Work required - Leaving out all pictures, please print only the lines from the one containing "Generate a Blender" through the one containing "PI = math.pi".

Scene modeling code data:
----------------------------------------
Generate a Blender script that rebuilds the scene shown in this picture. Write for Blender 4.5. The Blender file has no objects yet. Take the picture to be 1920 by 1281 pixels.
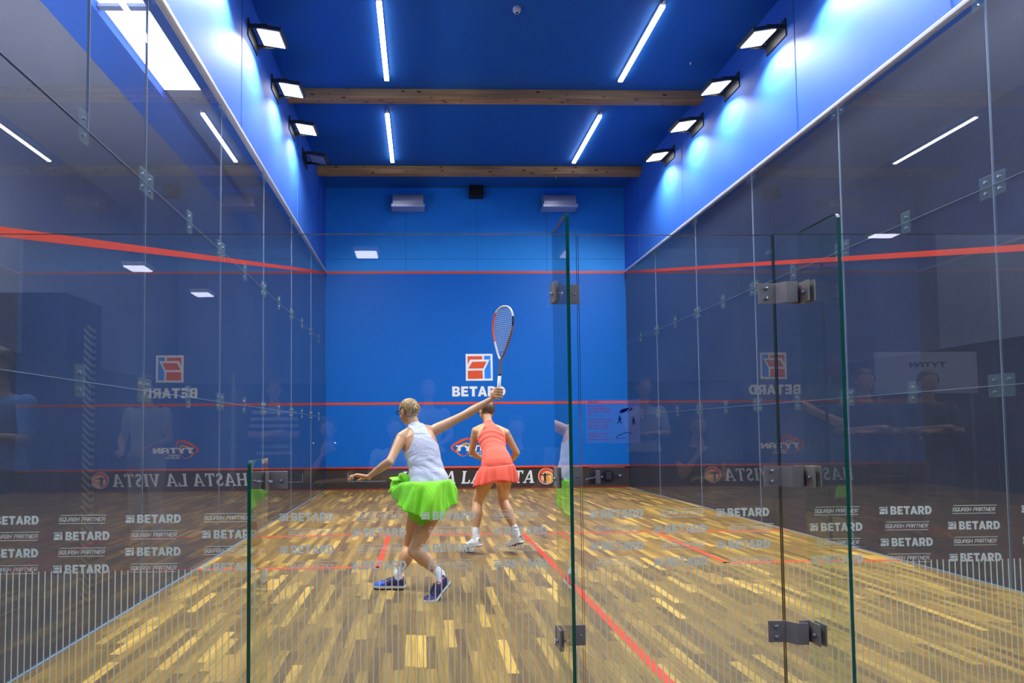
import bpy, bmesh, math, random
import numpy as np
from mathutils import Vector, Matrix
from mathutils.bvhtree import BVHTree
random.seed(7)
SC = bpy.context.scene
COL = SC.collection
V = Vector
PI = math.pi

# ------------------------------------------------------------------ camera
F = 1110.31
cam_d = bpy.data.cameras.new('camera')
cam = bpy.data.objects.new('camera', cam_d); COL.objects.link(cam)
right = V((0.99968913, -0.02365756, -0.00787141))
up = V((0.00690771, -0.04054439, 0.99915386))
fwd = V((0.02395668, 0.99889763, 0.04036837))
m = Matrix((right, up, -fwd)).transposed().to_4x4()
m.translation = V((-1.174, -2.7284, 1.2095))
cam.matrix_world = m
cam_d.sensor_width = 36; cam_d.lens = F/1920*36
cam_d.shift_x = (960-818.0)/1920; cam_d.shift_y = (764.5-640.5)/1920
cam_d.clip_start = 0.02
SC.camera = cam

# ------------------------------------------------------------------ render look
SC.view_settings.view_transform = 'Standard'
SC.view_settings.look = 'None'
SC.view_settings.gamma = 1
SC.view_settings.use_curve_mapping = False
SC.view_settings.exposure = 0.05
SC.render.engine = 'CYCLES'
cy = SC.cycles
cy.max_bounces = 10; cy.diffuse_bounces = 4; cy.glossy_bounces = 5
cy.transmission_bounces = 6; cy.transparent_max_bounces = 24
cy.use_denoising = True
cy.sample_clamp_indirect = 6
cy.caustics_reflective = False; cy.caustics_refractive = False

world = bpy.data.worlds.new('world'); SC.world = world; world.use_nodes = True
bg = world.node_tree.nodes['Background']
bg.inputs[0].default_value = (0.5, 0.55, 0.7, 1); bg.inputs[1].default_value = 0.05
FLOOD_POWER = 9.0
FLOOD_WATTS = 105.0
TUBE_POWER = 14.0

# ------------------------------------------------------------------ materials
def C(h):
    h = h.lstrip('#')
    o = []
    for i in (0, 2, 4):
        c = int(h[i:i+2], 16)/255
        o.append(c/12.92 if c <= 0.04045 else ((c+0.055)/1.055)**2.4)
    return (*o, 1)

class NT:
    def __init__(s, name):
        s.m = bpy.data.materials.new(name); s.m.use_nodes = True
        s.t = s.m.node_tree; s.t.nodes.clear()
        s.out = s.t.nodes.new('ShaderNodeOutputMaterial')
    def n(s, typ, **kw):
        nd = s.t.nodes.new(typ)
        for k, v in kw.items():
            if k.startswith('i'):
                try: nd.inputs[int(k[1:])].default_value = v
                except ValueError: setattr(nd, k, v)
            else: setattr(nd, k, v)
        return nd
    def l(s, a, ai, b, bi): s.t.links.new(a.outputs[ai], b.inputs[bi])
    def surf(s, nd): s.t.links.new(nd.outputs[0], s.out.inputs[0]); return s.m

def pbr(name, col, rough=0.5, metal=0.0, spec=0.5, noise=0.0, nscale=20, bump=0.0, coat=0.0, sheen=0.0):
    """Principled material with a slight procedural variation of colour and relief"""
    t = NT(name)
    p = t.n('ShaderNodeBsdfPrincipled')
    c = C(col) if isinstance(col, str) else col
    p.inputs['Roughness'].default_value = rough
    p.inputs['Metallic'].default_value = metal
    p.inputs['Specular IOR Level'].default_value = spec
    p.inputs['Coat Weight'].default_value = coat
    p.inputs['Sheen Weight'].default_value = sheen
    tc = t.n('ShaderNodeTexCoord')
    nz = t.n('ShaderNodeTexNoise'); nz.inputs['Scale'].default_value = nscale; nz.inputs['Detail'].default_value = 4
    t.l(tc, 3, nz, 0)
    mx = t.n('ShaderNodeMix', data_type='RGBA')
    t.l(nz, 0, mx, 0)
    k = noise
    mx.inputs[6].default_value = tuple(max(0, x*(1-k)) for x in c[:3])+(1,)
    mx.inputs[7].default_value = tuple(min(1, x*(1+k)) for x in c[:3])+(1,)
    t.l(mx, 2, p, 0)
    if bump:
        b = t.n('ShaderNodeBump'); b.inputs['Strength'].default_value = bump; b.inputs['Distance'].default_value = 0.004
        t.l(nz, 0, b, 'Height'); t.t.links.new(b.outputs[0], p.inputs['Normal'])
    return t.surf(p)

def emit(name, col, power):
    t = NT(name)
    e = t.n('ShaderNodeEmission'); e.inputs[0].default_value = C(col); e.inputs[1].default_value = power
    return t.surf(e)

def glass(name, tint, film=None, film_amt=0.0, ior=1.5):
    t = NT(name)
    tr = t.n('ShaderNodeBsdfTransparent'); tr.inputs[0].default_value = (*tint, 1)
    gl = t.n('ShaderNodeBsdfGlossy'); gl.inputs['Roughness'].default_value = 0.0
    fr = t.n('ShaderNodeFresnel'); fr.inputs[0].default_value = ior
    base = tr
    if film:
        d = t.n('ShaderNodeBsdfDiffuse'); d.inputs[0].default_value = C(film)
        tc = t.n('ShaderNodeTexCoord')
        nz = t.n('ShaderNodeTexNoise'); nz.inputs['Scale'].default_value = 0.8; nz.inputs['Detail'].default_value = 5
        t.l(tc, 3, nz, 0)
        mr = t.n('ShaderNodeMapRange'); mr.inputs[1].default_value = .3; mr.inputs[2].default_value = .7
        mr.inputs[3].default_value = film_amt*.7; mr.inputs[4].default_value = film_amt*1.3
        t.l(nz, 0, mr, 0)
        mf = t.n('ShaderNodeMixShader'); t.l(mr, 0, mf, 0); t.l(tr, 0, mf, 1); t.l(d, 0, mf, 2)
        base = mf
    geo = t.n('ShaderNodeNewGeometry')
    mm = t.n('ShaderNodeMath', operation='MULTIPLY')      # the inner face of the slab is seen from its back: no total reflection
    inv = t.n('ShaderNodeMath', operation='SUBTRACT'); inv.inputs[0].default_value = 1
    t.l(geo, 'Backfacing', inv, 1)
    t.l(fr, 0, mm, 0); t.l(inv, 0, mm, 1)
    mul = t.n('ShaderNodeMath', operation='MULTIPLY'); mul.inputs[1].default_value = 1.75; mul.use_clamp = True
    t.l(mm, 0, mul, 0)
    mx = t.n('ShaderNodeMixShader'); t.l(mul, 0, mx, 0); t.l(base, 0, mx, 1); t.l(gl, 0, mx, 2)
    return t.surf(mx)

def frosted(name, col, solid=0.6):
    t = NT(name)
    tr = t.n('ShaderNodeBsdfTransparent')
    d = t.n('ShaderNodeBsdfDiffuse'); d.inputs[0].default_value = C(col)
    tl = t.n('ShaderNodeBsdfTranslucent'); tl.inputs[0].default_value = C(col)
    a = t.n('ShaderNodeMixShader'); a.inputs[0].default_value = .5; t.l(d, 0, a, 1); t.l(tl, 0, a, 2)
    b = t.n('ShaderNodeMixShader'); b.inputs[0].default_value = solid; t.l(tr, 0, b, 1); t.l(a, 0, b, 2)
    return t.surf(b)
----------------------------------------
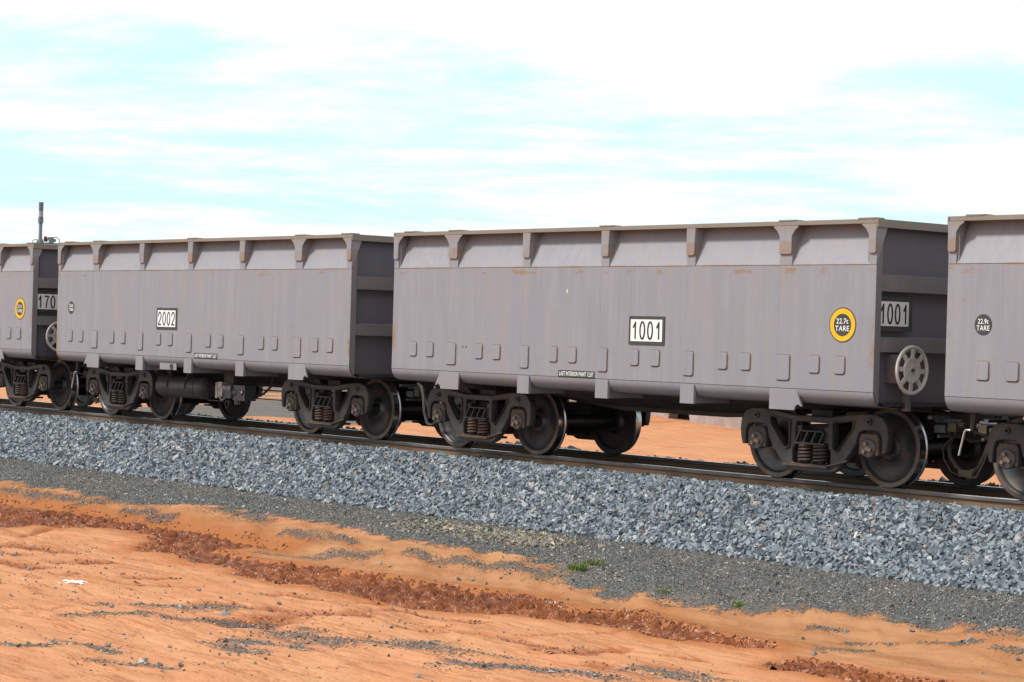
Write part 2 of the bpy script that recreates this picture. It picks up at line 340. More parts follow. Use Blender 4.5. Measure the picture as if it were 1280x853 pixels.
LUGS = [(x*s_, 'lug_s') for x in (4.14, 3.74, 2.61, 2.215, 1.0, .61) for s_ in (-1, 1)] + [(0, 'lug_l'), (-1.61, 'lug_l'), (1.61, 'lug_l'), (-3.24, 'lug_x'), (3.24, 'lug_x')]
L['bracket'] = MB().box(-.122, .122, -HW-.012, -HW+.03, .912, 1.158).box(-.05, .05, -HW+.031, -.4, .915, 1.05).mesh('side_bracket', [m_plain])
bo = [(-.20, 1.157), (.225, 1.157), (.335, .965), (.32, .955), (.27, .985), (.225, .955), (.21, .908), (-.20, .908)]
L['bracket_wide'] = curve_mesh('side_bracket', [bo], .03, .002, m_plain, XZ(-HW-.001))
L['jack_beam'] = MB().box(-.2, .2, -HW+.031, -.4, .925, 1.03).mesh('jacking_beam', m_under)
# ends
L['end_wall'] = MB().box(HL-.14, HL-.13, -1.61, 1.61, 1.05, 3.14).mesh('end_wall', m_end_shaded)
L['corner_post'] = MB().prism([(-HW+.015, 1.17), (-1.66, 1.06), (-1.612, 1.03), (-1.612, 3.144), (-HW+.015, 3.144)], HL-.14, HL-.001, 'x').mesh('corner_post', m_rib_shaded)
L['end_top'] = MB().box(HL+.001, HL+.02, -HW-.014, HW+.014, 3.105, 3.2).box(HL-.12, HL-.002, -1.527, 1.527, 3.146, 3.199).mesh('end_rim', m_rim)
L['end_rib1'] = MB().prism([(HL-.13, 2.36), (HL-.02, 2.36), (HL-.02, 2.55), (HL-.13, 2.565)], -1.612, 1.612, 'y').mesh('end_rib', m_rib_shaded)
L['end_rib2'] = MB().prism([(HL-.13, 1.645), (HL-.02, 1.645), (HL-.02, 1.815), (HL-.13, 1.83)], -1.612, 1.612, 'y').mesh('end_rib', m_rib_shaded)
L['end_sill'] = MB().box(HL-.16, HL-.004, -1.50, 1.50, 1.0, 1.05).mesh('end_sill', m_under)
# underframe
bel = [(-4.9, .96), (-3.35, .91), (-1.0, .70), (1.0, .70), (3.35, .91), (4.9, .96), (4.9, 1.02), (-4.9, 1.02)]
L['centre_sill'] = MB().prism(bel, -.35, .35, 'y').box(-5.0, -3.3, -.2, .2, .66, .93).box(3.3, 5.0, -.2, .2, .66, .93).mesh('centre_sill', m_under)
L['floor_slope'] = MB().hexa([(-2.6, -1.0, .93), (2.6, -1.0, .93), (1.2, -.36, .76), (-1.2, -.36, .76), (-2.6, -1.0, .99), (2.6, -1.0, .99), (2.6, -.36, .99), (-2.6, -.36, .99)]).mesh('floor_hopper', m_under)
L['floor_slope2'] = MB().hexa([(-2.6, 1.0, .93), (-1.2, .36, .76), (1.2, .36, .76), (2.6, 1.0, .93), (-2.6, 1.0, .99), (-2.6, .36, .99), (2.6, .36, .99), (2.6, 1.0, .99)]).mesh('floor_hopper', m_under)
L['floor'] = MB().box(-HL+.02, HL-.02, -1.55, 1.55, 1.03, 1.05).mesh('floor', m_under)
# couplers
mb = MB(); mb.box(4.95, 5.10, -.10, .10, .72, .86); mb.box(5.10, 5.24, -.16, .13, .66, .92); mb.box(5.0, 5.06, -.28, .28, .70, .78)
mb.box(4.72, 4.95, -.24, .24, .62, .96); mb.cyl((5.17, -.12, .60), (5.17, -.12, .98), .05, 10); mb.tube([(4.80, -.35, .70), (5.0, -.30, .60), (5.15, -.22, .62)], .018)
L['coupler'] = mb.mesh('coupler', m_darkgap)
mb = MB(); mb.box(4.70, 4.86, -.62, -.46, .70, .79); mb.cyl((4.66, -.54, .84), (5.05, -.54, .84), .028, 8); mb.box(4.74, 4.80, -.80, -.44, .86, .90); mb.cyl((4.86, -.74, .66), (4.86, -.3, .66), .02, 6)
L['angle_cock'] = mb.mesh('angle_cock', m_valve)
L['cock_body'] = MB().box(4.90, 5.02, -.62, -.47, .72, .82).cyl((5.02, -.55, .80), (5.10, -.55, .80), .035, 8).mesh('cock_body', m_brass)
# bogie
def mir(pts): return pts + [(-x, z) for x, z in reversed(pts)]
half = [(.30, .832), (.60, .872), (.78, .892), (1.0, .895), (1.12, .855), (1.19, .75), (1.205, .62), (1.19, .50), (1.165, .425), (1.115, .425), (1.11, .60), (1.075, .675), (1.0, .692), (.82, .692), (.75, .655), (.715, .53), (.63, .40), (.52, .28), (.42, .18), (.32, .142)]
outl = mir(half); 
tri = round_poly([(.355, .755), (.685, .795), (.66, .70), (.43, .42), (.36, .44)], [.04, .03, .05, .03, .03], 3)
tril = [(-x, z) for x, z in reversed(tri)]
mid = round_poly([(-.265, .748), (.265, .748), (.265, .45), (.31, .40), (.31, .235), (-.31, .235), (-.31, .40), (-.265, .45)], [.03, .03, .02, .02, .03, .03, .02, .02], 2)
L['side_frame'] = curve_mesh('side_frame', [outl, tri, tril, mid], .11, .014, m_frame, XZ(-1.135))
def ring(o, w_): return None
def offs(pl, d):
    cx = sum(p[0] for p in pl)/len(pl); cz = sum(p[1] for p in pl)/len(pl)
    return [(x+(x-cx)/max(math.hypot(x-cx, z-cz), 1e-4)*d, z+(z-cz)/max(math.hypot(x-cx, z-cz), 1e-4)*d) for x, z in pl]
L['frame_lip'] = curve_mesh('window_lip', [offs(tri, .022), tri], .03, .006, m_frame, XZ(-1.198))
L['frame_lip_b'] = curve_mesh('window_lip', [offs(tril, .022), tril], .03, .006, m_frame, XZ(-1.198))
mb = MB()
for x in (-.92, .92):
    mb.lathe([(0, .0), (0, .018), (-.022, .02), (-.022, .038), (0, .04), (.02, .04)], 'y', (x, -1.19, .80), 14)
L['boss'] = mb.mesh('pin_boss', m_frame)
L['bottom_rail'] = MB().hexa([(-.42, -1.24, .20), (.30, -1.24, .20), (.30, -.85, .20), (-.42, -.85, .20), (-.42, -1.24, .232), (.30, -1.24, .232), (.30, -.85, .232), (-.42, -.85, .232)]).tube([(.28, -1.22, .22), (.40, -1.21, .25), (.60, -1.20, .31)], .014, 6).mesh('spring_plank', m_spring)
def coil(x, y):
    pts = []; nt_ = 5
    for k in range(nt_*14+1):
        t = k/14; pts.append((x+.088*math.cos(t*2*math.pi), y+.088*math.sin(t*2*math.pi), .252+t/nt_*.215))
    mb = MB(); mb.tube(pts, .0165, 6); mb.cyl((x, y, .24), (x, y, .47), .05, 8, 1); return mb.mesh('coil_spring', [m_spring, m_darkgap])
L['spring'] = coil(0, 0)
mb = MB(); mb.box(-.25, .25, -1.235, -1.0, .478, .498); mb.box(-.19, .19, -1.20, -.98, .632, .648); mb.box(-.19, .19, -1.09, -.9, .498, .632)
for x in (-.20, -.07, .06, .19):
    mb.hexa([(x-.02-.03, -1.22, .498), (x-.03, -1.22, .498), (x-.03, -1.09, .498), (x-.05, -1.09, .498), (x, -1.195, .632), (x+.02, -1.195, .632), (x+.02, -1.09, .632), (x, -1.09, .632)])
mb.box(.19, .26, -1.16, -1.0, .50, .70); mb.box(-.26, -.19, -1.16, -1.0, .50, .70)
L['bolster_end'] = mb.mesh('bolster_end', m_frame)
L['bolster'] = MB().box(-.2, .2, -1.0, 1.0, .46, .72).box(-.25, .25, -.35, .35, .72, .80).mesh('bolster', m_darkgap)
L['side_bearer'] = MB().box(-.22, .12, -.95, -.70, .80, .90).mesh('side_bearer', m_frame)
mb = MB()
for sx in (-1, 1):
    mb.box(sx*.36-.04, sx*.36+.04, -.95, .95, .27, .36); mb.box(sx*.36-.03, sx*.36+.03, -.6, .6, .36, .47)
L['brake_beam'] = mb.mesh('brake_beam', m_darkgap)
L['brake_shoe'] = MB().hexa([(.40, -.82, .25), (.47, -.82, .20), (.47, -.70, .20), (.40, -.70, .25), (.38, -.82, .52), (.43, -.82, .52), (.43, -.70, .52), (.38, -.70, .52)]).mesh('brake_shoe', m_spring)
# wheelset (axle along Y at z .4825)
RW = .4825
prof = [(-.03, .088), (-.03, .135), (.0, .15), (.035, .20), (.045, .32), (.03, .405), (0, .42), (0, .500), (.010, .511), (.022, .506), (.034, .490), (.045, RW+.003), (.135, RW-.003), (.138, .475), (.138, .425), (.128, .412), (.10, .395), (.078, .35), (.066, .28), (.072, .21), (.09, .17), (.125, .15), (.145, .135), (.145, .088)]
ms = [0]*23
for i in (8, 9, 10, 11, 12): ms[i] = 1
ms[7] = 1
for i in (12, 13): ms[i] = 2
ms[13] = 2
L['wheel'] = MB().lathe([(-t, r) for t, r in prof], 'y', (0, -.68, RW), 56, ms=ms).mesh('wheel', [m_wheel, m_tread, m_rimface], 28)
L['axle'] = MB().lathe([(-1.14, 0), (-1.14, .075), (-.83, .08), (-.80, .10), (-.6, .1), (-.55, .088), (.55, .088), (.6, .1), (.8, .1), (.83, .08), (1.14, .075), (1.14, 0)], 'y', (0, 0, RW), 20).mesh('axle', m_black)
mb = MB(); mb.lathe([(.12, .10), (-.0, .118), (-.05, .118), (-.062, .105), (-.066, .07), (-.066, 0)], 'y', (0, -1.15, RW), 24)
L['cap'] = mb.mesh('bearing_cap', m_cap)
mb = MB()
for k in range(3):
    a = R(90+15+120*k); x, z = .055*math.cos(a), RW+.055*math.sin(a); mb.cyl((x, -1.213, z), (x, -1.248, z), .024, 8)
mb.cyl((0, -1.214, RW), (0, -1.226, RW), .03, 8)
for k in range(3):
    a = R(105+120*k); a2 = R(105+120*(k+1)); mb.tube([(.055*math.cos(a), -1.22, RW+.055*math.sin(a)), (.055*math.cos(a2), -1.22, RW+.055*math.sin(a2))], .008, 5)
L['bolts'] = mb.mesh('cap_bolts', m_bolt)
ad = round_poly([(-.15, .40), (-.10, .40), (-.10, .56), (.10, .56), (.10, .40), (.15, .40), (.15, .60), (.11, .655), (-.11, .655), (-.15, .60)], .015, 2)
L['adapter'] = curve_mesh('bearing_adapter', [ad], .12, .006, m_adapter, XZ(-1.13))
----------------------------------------
Response to this exercise -
Generate a Blender script that rebuilds the scene shown in this picture. Write for Blender 4.5. The Blender file has no objects yet. Take the picture to be 1920 by 1281 pixels.
import bpy, bmesh, math, random
import numpy as np
from mathutils import Vector, Matrix
from mathutils.bvhtree import BVHTree
random.seed(7)
SC = bpy.context.scene
COL = SC.collection
V = Vector
PI = math.pi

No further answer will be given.